→ TASK GOAL: Pictures excluded, return the lines below from the first through the line holding "sc.camera = cam".

▼▼▼

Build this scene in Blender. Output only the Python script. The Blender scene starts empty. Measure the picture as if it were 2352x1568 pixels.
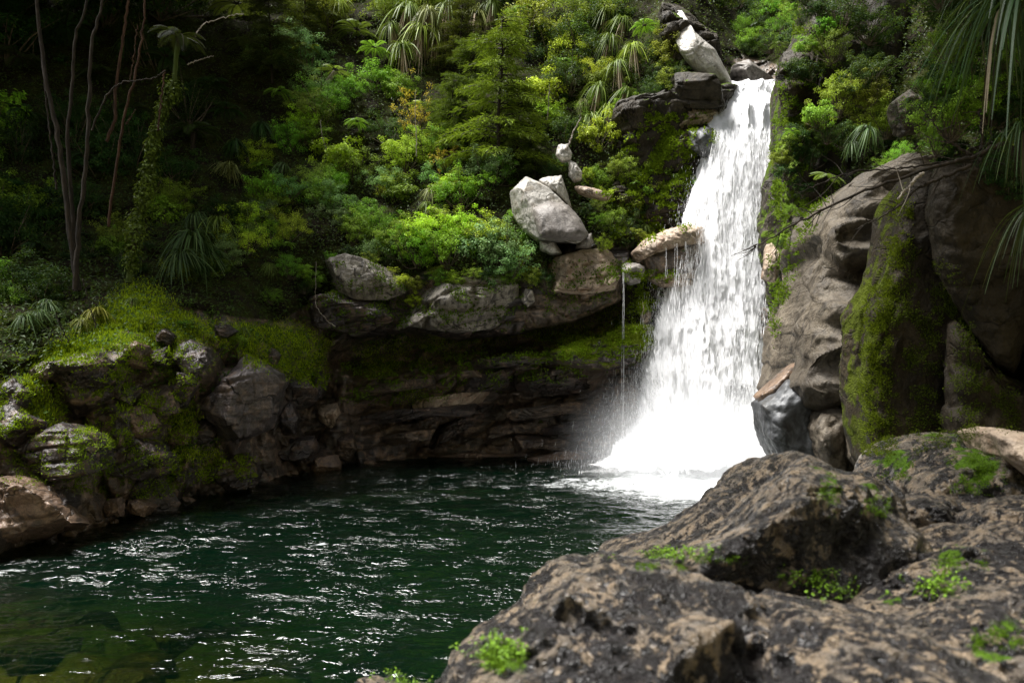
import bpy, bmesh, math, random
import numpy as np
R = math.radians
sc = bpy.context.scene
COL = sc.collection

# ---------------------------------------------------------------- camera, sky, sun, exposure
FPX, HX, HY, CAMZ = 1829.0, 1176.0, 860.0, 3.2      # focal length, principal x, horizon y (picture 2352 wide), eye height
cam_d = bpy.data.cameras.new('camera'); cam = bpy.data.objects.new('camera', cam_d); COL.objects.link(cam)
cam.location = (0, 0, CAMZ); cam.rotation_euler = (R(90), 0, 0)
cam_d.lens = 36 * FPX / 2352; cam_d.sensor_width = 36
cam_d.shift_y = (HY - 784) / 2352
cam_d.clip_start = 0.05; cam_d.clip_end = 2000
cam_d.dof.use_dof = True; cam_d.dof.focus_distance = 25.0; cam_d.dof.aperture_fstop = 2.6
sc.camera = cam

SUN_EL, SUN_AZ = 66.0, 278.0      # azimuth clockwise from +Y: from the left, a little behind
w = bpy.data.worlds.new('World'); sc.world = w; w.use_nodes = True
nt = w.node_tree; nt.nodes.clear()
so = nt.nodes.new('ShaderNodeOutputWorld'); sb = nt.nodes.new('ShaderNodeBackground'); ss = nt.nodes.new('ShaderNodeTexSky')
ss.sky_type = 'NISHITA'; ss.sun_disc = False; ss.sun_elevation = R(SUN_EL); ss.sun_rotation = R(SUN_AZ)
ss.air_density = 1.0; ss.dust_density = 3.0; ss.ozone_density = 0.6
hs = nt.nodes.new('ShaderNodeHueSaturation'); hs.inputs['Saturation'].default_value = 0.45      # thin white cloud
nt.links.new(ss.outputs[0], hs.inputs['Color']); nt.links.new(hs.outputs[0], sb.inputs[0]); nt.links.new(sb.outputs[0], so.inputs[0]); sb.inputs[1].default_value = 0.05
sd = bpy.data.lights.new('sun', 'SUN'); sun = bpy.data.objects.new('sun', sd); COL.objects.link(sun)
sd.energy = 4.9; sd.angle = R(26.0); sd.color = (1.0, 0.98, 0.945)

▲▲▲

→ TASK RESULT:
Build this scene in Blender. Output only the Python script. The Blender scene starts empty. Measure the picture as if it were 2352x1568 pixels.
import bpy, bmesh, math, random
import numpy as np
R = math.radians
sc = bpy.context.scene
COL = sc.collection

# ---------------------------------------------------------------- camera, sky, sun, exposure
FPX, HX, HY, CAMZ = 1829.0, 1176.0, 860.0, 3.2      # focal length, principal x, horizon y (picture 2352 wide), eye height
cam_d = bpy.data.cameras.new('camera'); cam = bpy.data.objects.new('camera', cam_d); COL.objects.link(cam)
cam.location = (0, 0, CAMZ); cam.rotation_euler = (R(90), 0, 0)
cam_d.lens = 36 * FPX / 2352; cam_d.sensor_width = 36
cam_d.shift_y = (HY - 784) / 2352
cam_d.clip_start = 0.05; cam_d.clip_end = 2000
cam_d.dof.use_dof = True; cam_d.dof.focus_distance = 25.0; cam_d.dof.aperture_fstop = 2.6
sc.camera = cam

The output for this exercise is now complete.